Oh what fun you have when your upstream screws the pooch!

Published by Andrew at 5:47 PM under ${POE}, work

Nothing like sitting at work on the night shift and getting a call from a major customer.

Me: “${POE}. This is Andrew.”
Customer: (thick Aussie accent) “Hi. Are you having problems with your Savvis network right now?”
Me: “Uhm… no, not that I’m aware of.”
Customer: “We can’t reach any of our servers at your Savvis data center. Are you sure there’s no problems with the network? We can reach everywhere else, so we’re pretty sure it’s on your end.
Me: “We are having no network problems that we are aware of. Can you open a ticket with a traceroute from your location to your servers so we can look into your issue?”
Customer: “OK, we’ll do that. Thanks.”

I hang up the phone and 5 seconds later my fellow team lead who was trying to get my attention while on the phone informs me that we are completely offline. As in the rest of the world has ceased to exist from our NOC.

10 minutes later the customer called back and I confirmed that yes, we are indeed offline at this time and we are looking into it. Who is this by the way? Turns out to be one of our biggest customers.

We make all the appropriate phone calls to our internal networking group, the DC Operations Manager to notify him of the situation, even contact Savvis to basically ask “Wtf?”. Eventually we start getting some answers.

Savvis didn’t tell us they were going to do some network maintenance and when they did it the router tossed it’s cookies. They had to move us (and lots of other customers) to another router, try to restore the dead router, then move us back, which failed. We were offline for about 4 hours.

In the middle of this the DC Operations manager calls to inform us that no one is to go home until this incident is over, overtime is authorized (Which is another amusing tale for another post).

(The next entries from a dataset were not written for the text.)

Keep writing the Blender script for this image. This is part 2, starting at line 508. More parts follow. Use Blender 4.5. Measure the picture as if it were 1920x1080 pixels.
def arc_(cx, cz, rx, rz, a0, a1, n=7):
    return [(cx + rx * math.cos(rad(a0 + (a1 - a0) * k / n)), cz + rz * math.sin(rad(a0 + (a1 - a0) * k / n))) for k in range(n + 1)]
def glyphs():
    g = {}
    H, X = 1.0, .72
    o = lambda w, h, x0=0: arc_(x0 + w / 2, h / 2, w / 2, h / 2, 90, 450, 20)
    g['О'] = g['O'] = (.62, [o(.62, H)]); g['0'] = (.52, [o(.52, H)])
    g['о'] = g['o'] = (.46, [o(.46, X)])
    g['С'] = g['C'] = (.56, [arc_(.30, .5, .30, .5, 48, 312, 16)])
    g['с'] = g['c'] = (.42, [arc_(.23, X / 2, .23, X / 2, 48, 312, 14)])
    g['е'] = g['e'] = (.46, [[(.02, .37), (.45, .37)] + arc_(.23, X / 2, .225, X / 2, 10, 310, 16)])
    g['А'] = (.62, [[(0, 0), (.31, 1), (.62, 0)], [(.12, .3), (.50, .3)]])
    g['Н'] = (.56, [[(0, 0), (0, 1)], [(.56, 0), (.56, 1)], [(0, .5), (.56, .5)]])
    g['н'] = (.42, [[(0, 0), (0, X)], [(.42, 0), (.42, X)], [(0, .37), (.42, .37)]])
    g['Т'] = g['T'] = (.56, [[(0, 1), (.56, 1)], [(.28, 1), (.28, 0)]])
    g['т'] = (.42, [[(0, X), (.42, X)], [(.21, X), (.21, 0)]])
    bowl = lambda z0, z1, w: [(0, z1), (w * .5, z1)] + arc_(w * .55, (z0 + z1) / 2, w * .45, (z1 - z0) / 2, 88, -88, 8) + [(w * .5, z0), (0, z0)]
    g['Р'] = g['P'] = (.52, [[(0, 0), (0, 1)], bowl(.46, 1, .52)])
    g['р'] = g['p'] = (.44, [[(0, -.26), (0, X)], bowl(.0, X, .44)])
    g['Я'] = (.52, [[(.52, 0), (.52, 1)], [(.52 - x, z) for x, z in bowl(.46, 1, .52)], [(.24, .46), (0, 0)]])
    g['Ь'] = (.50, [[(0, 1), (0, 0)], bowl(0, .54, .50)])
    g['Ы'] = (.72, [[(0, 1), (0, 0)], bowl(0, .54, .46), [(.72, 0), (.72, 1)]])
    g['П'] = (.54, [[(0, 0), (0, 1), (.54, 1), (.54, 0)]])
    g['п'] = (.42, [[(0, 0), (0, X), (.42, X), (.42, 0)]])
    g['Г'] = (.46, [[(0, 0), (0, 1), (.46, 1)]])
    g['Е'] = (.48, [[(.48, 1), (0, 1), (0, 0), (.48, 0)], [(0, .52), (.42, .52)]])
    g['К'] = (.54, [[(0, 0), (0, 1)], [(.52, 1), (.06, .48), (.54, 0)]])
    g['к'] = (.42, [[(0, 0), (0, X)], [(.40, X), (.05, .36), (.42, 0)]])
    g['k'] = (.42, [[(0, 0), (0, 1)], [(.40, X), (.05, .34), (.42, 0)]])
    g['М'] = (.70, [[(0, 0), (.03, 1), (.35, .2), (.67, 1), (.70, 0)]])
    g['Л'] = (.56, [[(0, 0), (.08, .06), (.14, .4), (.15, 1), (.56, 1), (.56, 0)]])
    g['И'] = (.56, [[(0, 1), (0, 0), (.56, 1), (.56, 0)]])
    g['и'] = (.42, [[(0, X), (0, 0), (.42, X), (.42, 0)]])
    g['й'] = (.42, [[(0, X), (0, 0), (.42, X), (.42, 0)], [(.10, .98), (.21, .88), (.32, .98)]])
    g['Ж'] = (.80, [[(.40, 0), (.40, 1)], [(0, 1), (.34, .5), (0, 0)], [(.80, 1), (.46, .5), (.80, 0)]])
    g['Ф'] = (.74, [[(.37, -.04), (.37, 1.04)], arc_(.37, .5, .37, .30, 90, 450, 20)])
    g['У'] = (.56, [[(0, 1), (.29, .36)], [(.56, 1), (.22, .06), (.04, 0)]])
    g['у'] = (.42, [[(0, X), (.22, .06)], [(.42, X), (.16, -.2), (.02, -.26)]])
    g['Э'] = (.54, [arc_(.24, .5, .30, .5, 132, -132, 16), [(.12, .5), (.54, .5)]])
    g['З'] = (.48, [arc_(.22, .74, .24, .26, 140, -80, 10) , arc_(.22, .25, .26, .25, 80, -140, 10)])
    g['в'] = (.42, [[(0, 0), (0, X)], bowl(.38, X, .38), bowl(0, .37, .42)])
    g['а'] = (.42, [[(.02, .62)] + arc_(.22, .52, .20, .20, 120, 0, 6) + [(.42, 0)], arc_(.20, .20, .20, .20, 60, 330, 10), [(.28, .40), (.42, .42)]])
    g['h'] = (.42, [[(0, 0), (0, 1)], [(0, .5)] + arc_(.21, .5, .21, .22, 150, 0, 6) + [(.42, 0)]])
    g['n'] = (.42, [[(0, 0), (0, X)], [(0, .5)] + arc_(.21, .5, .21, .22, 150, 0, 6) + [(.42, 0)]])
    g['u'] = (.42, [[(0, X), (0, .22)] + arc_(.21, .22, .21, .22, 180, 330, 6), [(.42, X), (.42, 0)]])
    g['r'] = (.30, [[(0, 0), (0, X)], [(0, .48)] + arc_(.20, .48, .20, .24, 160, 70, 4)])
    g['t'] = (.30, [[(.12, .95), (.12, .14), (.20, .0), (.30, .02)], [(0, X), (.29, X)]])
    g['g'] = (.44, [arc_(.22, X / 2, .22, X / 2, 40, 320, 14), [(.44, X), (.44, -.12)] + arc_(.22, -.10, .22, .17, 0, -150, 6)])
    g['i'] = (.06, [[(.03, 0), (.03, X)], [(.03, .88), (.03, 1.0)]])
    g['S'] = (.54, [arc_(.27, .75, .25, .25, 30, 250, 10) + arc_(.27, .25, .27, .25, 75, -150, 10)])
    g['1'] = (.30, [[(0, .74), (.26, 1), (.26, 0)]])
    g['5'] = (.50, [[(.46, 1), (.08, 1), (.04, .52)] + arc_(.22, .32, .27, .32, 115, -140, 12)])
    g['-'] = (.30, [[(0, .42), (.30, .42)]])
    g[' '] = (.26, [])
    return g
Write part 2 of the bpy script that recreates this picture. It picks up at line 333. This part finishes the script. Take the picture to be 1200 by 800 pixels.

So while we have nothing to do but sit and wait and answer what tickets we can as they come in (since our ticket system is behind the outage, we’re not getting a whole lot, and our answers are having trouble getting back to customers.) I plug my iPod into my laptop, plug my headphones in and fire up some music. Now, while iTunes won’t do this on Windows (and presumably, on a Mac), Rythembox on Linux will see your iPod as a USB hard drive, recognize it as an iPod and find all your music and let you listen to it through your speakers, headphones, whatever. Easy way to listen to the iPod and keep it charged. So I plug it in, browse for something to listen to, click play… then wonder why everyone is staring at me. For some unknown reason the sound card on my laptop decided to play my music through both the headphones AND the external speakers. Quite loudly. Of course it would decide to do this when I pick “Art Music for the Highland Bagpipe”. Nothing like blasting the NOC with a piobaireachd.